AUGUSTA — Skyrocketing home sales prices could require the city and other Maine municipalities, to conduct a property revaluation that in the current market is expected to increase the value of, and taxes on, residences while lowering the tax burden on commercial properties.

That is prompting some officials to express concern the potential shift in the property tax burden could force some residents out of their homes. Specifically residents who may have now-more-valuable homes but low incomes and thus difficulty paying a higher property tax bill.

City administrators told city councilors, during a recent discussion about putting $200,000 into the capital improvement plan for a future property tax valuation, that the city’s assessed property values are far below what homes are selling for in the hot real estate market. Because of this, the city may need to have a property revaluation done to bring its assessments more in line with selling prices.

And City Manager William Bridgeo warned that because commercial property values have not escalated as much as residential properties the new residential property values likely to result from a revaluation will increase the property taxes on residences and decrease it on commercial properties, even if the total amount of property taxes collected by the city remains the same.

“Commercial property valuations have not increased like residential property valuations have increased,” Bridgeo told city councilors at their Aug. 26 discussion. “The problem is going to be that more of that $35 million (needed in property taxes) is going to end up, legally, having to come from the residential side than the commercial side.”

Ward 1 City Councilor Linda Conti said news reports about a property revaluation in Portland indicated some residents there saw huge property tax increases, and some said they would have to sell their homes because they couldn’t afford their new higher property tax bills. She expressed fear that could happen in Augusta, too and asked how people in that situation might be helped.

“There are some people who are land rich, maybe, and cash poor,” Conti said. “How will we deal with them? Will we offer them ways they can … stay in their homes, or are we going to force them to sell and move? What if there are people in that situation, how do we deal with that? Just say, ‘Oh, too bad, your house is worth a lot of money.'”

Bridgeo responded that there are a few programs available that could help low-income and, in particular, elderly residents, such as the circuit breaker program and the property tax credit. And he said it is possible that the state Legislature, since the matter could be a problem across much of the state, could take action this session to try to help by enhancing programs such as the homestead exemption, which allows residents to reduce the taxable value of their homes. But he said those programs are limited in Maine.

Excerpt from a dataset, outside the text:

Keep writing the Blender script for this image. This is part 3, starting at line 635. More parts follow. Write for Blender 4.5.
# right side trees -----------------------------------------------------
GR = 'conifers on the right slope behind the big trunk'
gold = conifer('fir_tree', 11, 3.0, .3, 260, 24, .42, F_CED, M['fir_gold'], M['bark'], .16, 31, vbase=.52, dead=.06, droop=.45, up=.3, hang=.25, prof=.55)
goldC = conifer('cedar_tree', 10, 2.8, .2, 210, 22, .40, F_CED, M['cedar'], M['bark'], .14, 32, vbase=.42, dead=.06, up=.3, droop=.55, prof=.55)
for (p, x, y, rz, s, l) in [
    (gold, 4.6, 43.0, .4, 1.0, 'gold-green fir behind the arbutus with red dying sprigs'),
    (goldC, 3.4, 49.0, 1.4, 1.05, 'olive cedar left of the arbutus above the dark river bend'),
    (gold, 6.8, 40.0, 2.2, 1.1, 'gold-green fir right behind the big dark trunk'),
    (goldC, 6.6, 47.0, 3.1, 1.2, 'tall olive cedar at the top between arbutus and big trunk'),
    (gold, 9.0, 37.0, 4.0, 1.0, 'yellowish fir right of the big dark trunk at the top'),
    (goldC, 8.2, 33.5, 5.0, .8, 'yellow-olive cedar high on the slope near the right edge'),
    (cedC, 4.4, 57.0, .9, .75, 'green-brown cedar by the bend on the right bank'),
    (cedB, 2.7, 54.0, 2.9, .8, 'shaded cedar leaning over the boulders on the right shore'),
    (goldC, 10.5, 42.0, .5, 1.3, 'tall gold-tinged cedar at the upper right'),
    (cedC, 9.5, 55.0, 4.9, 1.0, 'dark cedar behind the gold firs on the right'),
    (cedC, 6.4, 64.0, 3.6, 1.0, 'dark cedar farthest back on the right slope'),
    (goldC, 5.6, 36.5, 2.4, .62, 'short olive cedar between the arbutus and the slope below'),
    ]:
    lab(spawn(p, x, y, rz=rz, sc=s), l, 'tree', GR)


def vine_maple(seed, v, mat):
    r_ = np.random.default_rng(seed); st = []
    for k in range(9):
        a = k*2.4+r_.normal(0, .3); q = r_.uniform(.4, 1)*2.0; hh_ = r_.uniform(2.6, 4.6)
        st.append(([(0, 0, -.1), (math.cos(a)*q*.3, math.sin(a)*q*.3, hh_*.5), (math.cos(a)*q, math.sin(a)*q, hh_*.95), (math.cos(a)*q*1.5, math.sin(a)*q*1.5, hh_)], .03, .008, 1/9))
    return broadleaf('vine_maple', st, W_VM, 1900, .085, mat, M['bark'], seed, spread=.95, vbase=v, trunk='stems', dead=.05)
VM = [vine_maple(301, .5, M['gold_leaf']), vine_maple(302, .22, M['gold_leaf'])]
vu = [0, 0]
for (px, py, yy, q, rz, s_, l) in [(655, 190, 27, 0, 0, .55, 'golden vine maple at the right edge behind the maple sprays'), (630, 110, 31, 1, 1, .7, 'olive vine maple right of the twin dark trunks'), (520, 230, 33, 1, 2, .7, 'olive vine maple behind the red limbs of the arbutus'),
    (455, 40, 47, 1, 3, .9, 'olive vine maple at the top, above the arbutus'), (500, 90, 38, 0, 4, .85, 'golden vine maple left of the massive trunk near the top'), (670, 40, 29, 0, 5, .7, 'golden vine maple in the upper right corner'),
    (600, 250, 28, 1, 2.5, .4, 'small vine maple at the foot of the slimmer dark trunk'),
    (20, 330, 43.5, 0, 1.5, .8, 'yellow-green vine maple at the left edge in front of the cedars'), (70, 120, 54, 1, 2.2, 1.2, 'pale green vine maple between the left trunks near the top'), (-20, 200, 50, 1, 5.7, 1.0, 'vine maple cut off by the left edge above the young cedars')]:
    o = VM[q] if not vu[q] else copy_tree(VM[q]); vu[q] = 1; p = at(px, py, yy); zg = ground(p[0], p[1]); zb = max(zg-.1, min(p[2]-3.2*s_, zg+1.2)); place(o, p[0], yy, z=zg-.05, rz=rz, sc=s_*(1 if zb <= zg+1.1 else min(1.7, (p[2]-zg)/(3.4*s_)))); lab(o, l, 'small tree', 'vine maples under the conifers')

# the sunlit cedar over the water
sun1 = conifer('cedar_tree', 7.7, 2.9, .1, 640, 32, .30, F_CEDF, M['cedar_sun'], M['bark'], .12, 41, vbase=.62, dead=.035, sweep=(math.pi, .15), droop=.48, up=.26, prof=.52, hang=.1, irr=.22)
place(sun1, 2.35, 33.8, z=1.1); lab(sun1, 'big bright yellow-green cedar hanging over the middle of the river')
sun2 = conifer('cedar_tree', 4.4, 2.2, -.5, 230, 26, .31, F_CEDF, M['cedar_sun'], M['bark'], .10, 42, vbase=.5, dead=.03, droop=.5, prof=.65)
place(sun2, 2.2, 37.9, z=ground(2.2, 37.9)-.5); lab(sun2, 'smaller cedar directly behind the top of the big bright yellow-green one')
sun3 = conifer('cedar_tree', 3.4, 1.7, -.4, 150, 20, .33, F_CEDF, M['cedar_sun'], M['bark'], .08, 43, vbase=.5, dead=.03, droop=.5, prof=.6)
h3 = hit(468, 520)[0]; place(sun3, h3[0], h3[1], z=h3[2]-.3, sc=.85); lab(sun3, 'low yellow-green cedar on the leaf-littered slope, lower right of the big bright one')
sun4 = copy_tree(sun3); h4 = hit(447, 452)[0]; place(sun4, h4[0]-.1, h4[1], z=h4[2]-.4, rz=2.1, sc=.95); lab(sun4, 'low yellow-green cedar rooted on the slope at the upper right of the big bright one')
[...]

He said municipalities in Maine, unlike in some other states, can’t charge different tax rates for commercial properties than it does for residential properties.

“Maine municipalities are very limited by law in what flexibility they have,” Bridgeo said. “Maine is one of those states that relies way too heavily on the property tax, and that’s what we’re stuck with in some regards. And there probably will be, unavoidably, some pain.”

City Tax Assessor Lisa Morin said state law mandates municipalities not allow their assessments to fall below 70% of market value. She said Augusta has largely been at 100% since 2006, when its last revaluation was done. She said in the past year the city’s ratio, between its assessed values and market values of homes, has taken a nose dive, to between 50% and 60% of market value.

Bridgeo said that means a house the city is assessing at a value of $100,000 could be selling for as much as $200,000 in the current local real estate market.

And with many Maine communities also experiencing a hot residential real estate market, Morin and Bridgeo warned appraisal firms capable of doing a revaluation could be in high demand. So Morin said she’d like to see Augusta line up a firm and get a revaluation scheduled.

The city’s proposed new capital improvement plan includes $100,000 each year in fiscal years 2022 and 2023, for a total of $200,000 for a revaluation.

Susan Robertson, human resources director and assistant city manager, said the city may find itself needing to move more quickly on a revaluation than the initial draft of the capital improvement plan would finance.

Bridgeo said a property tax revaluation would be discussed as a standalone item at a future council meeting.

He also said there is a chance the current high residential real estate prices could come back down, if the current escalating trend changes.

“If we’re in a bubble, a residential real estate bubble, and the bubble breaks in the next year or so before a revaluation is completed, that would change the whole dynamic, to the good for those of us who have residences in the city and pay taxes on those,” he said.

Councilors said it will be important for the city to have a strong communication plan to inform residents if and when a revaluation is done, so they aren’t shocked or fearful. Bridgeo agreed and said that the city’s newly hired director of marketing and communications, Haley Gauvin, could take on the responsibility of working with other staff to provide information to residents on a revaluation.